↓
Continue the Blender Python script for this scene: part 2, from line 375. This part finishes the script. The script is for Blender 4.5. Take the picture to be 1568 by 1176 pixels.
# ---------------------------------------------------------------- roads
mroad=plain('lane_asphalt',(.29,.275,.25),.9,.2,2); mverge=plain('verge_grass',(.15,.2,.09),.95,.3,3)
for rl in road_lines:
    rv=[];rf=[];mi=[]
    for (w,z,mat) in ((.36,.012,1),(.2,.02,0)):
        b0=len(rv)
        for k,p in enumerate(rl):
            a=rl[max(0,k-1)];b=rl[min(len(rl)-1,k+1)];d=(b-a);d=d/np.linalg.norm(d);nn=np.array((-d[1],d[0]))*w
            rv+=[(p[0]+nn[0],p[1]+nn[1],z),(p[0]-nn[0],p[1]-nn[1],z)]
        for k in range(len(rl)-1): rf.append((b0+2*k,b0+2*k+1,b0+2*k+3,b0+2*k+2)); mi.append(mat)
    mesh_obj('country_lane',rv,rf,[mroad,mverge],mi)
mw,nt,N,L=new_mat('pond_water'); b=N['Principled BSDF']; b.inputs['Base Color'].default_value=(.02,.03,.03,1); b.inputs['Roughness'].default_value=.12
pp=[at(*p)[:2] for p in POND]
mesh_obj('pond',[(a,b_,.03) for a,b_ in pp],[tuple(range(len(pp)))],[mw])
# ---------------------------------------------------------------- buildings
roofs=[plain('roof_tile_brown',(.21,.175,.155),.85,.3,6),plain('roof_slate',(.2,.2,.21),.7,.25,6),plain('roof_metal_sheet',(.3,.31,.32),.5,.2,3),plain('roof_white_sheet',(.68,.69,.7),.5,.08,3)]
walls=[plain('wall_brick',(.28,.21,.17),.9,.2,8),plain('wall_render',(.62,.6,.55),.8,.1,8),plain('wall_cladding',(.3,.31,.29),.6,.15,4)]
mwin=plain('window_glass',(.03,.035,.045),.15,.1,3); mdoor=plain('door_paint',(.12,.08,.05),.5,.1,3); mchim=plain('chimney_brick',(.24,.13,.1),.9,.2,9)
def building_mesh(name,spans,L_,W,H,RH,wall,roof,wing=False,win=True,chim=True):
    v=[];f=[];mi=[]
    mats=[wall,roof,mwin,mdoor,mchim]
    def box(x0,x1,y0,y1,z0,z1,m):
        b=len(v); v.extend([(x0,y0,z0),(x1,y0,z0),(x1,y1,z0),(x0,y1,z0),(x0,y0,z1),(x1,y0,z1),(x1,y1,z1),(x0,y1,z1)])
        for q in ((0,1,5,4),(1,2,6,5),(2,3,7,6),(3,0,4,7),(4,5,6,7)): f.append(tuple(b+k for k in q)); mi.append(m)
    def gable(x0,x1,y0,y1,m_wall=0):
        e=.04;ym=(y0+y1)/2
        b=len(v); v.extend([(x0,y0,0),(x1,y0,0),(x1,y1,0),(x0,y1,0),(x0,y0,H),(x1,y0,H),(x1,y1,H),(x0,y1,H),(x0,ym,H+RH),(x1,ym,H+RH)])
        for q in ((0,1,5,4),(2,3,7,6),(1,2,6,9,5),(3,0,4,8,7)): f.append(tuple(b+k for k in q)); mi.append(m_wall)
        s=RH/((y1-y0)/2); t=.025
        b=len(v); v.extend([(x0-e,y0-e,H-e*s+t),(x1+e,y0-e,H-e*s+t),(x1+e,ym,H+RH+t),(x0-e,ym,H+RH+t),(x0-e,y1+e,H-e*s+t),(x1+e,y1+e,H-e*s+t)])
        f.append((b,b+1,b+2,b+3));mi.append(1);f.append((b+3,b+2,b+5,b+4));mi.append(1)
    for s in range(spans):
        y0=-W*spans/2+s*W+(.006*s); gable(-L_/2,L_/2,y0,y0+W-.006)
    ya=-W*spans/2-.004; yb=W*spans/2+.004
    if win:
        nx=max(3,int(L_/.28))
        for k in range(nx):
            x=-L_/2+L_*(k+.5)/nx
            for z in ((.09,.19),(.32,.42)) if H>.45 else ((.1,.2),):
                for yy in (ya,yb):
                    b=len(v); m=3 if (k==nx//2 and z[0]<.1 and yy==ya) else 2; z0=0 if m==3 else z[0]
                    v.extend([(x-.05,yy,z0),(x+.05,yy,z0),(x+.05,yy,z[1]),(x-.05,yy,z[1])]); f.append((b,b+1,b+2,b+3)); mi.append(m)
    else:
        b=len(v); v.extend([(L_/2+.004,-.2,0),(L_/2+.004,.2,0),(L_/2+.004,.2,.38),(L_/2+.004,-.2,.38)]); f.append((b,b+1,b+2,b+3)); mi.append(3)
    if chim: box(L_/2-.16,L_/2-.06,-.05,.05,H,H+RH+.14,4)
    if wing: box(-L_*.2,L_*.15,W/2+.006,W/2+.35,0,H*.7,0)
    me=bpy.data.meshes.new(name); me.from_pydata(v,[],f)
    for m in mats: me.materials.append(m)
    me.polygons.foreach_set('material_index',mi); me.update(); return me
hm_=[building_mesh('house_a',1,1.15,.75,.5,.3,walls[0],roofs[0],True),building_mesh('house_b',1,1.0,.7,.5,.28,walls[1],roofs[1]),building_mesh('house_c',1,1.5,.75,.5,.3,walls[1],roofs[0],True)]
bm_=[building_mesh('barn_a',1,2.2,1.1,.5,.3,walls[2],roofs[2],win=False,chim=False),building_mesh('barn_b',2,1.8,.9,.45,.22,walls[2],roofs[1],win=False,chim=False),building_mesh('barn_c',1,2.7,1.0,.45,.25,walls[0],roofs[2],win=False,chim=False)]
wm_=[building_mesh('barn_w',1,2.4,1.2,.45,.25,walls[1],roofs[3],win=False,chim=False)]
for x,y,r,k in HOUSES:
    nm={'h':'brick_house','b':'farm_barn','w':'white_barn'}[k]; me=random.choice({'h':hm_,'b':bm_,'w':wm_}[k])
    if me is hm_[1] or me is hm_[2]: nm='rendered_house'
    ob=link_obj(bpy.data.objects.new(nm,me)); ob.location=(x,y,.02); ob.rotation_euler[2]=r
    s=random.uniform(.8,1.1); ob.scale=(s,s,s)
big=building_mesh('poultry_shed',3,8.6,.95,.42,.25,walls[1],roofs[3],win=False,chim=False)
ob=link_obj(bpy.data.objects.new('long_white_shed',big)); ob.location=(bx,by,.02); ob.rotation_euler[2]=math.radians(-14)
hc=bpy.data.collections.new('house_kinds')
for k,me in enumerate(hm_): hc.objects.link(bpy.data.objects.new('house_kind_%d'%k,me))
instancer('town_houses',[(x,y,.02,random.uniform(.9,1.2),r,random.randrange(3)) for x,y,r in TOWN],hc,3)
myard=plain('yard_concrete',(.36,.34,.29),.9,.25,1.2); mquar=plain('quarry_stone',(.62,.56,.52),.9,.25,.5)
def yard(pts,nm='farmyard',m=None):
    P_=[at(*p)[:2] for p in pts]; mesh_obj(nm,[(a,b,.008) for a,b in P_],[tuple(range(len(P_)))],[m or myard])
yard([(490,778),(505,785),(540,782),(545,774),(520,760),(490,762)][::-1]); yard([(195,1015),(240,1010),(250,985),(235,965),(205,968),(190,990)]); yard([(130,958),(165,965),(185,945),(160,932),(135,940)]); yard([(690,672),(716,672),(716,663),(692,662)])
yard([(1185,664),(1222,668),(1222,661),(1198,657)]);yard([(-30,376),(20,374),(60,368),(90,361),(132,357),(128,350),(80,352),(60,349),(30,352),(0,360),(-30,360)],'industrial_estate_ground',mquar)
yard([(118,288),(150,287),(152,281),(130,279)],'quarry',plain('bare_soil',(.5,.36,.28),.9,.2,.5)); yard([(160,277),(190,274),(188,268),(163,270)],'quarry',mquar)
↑
Each line of the listing should be echoed back exactly.

§ Output for this task:
Continue the Blender Python script for this scene: part 2, from line 375. This part finishes the script. The script is for Blender 4.5. Take the picture to be 1568 by 1176 pixels.
# ---------------------------------------------------------------- roads
mroad=plain('lane_asphalt',(.29,.275,.25),.9,.2,2); mverge=plain('verge_grass',(.15,.2,.09),.95,.3,3)
for rl in road_lines:
    rv=[];rf=[];mi=[]
    for (w,z,mat) in ((.36,.012,1),(.2,.02,0)):
        b0=len(rv)
        for k,p in enumerate(rl):
            a=rl[max(0,k-1)];b=rl[min(len(rl)-1,k+1)];d=(b-a);d=d/np.linalg.norm(d);nn=np.array((-d[1],d[0]))*w
            rv+=[(p[0]+nn[0],p[1]+nn[1],z),(p[0]-nn[0],p[1]-nn[1],z)]
        for k in range(len(rl)-1): rf.append((b0+2*k,b0+2*k+1,b0+2*k+3,b0+2*k+2)); mi.append(mat)
    mesh_obj('country_lane',rv,rf,[mroad,mverge],mi)
mw,nt,N,L=new_mat('pond_water'); b=N['Principled BSDF']; b.inputs['Base Color'].default_value=(.02,.03,.03,1); b.inputs['Roughness'].default_value=.12
pp=[at(*p)[:2] for p in POND]
mesh_obj('pond',[(a,b_,.03) for a,b_ in pp],[tuple(range(len(pp)))],[mw])
# ---------------------------------------------------------------- buildings
roofs=[plain('roof_tile_brown',(.21,.175,.155),.85,.3,6),plain('roof_slate',(.2,.2,.21),.7,.25,6),plain('roof_metal_sheet',(.3,.31,.32),.5,.2,3),plain('roof_white_sheet',(.68,.69,.7),.5,.08,3)]
walls=[plain('wall_brick',(.28,.21,.17),.9,.2,8),plain('wall_render',(.62,.6,.55),.8,.1,8),plain('wall_cladding',(.3,.31,.29),.6,.15,4)]
mwin=plain('window_glass',(.03,.035,.045),.15,.1,3); mdoor=plain('door_paint',(.12,.08,.05),.5,.1,3); mchim=plain('chimney_brick',(.24,.13,.1),.9,.2,9)
def building_mesh(name,spans,L_,W,H,RH,wall,roof,wing=False,win=True,chim=True):
    v=[];f=[];mi=[]
    mats=[wall,roof,mwin,mdoor,mchim]
    def box(x0,x1,y0,y1,z0,z1,m):
        b=len(v); v.extend([(x0,y0,z0),(x1,y0,z0),(x1,y1,z0),(x0,y1,z0),(x0,y0,z1),(x1,y0,z1),(x1,y1,z1),(x0,y1,z1)])
        for q in ((0,1,5,4),(1,2,6,5),(2,3,7,6),(3,0,4,7),(4,5,6,7)): f.append(tuple(b+k for k in q)); mi.append(m)
    def gable(x0,x1,y0,y1,m_wall=0):
        e=.04;ym=(y0+y1)/2
        b=len(v); v.extend([(x0,y0,0),(x1,y0,0),(x1,y1,0),(x0,y1,0),(x0,y0,H),(x1,y0,H),(x1,y1,H),(x0,y1,H),(x0,ym,H+RH),(x1,ym,H+RH)])
        for q in ((0,1,5,4),(2,3,7,6),(1,2,6,9,5),(3,0,4,8,7)): f.append(tuple(b+k for k in q)); mi.append(m_wall)
        s=RH/((y1-y0)/2); t=.025
        b=len(v); v.extend([(x0-e,y0-e,H-e*s+t),(x1+e,y0-e,H-e*s+t),(x1+e,ym,H+RH+t),(x0-e,ym,H+RH+t),(x0-e,y1+e,H-e*s+t),(x1+e,y1+e,H-e*s+t)])
        f.append((b,b+1,b+2,b+3));mi.append(1);f.append((b+3,b+2,b+5,b+4));mi.append(1)
    for s in range(spans):
        y0=-W*spans/2+s*W+(.006*s); gable(-L_/2,L_/2,y0,y0+W-.006)
    ya=-W*spans/2-.004; yb=W*spans/2+.004
    if win:
        nx=max(3,int(L_/.28))
        for k in range(nx):
            x=-L_/2+L_*(k+.5)/nx
            for z in ((.09,.19),(.32,.42)) if H>.45 else ((.1,.2),):
                for yy in (ya,yb):
                    b=len(v); m=3 if (k==nx//2 and z[0]<.1 and yy==ya) else 2; z0=0 if m==3 else z[0]
                    v.extend([(x-.05,yy,z0),(x+.05,yy,z0),(x+.05,yy,z[1]),(x-.05,yy,z[1])]); f.append((b,b+1,b+2,b+3)); mi.append(m)
    else:
        b=len(v); v.extend([(L_/2+.004,-.2,0),(L_/2+.004,.2,0),(L_/2+.004,.2,.38),(L_/2+.004,-.2,.38)]); f.append((b,b+1,b+2,b+3)); mi.append(3)
    if chim: box(L_/2-.16,L_/2-.06,-.05,.05,H,H+RH+.14,4)
    if wing: box(-L_*.2,L_*.15,W/2+.006,W/2+.35,0,H*.7,0)
    me=bpy.data.meshes.new(name); me.from_pydata(v,[],f)
    for m in mats: me.materials.append(m)
    me.polygons.foreach_set('material_index',mi); me.update(); return me
hm_=[building_mesh('house_a',1,1.15,.75,.5,.3,walls[0],roofs[0],True),building_mesh('house_b',1,1.0,.7,.5,.28,walls[1],roofs[1]),building_mesh('house_c',1,1.5,.75,.5,.3,walls[1],roofs[0],True)]
bm_=[building_mesh('barn_a',1,2.2,1.1,.5,.3,walls[2],roofs[2],win=False,chim=False),building_mesh('barn_b',2,1.8,.9,.45,.22,walls[2],roofs[1],win=False,chim=False),building_mesh('barn_c',1,2.7,1.0,.45,.25,walls[0],roofs[2],win=False,chim=False)]
wm_=[building_mesh('barn_w',1,2.4,1.2,.45,.25,walls[1],roofs[3],win=False,chim=False)]
for x,y,r,k in HOUSES:
    nm={'h':'brick_house','b':'farm_barn','w':'white_barn'}[k]; me=random.choice({'h':hm_,'b':bm_,'w':wm_}[k])
    if me is hm_[1] or me is hm_[2]: nm='rendered_house'
    ob=link_obj(bpy.data.objects.new(nm,me)); ob.location=(x,y,.02); ob.rotation_euler[2]=r
    s=random.uniform(.8,1.1); ob.scale=(s,s,s)
big=building_mesh('poultry_shed',3,8.6,.95,.42,.25,walls[1],roofs[3],win=False,chim=False)
ob=link_obj(bpy.data.objects.new('long_white_shed',big)); ob.location=(bx,by,.02); ob.rotation_euler[2]=math.radians(-14)
hc=bpy.data.collections.new('house_kinds')
for k,me in enumerate(hm_): hc.objects.link(bpy.data.objects.new('house_kind_%d'%k,me))
instancer('town_houses',[(x,y,.02,random.uniform(.9,1.2),r,random.randrange(3)) for x,y,r in TOWN],hc,3)
myard=plain('yard_concrete',(.36,.34,.29),.9,.25,1.2); mquar=plain('quarry_stone',(.62,.56,.52),.9,.25,.5)
def yard(pts,nm='farmyard',m=None):
    P_=[at(*p)[:2] for p in pts]; mesh_obj(nm,[(a,b,.008) for a,b in P_],[tuple(range(len(P_)))],[m or myard])
yard([(490,778),(505,785),(540,782),(545,774),(520,760),(490,762)][::-1]); yard([(195,1015),(240,1010),(250,985),(235,965),(205,968),(190,990)]); yard([(130,958),(165,965),(185,945),(160,932),(135,940)]); yard([(690,672),(716,672),(716,663),(692,662)])
yard([(1185,664),(1222,668),(1222,661),(1198,657)]);yard([(-30,376),(20,374),(60,368),(90,361),(132,357),(128,350),(80,352),(60,349),(30,352),(0,360),(-30,360)],'industrial_estate_ground',mquar)
yard([(118,288),(150,287),(152,281),(130,279)],'quarry',plain('bare_soil',(.5,.36,.28),.9,.2,.5)); yard([(160,277),(190,274),(188,268),(163,270)],'quarry',mquar)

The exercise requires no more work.